La chiusura delle discoteche di tutta Italia a partire da oggi rappresenta un provvedimento ridicolo e non certo per un pur legittimo accostamento salviniano al lasco volontariamente incontrollato (nonostante i recenti proclami del premier Conte, va ricordato) nella gestione degli sbarchi di immigrati da ogni dove. 

E’ inaccettabile, pur avendo constatato che il tempo vacanziero abbia favorito assembramenti non solo in discoteca, con relativo salto del distanziamento sociale, dell’uso della mascherina e di controlli pressoché impossibili da effettuare a tappeto, che tale provvedimento giunga ad orologeria, solo dopo aver consentito a tutti di celebrare il Ferragosto e incassarne i frutti per poi rimandare sine die la possibilità di svolgere regolarmente le proprie attività.

Così come è inaccettabile che nei trasporti pubblici (treni, aerei, traghetti, aliscafi, autobus) non ci sia alcuna distanza da rispettare, mentre in Chiesa sì.

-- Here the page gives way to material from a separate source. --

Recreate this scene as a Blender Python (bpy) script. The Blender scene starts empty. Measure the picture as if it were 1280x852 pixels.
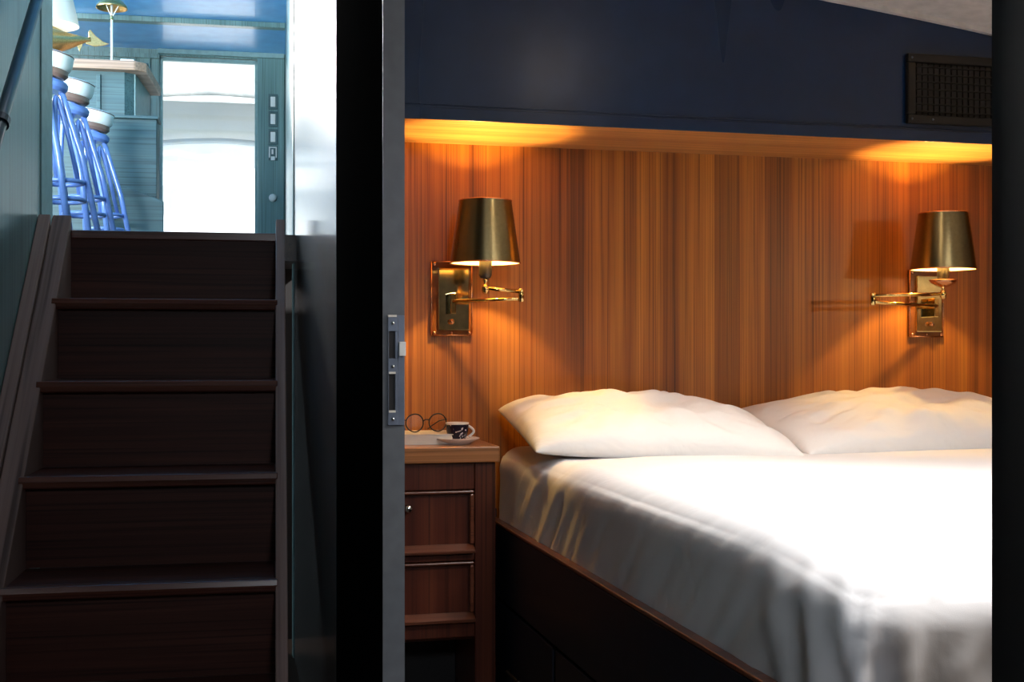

Personalmente ritengo che si stia toccando un’inaccettabile quanto meritatissima soglia di assurdità per un popolo che, ben peggio della classe politica che esprime, proprio non riesce a crescere. Perché se da una parte la gente ha perso l’occasione di gestire correttamente la propria ritrovata libertà in un momento ancora troppo particolare, chi ci governa continua a non brillare per tempismo e lucidità nelle decisioni.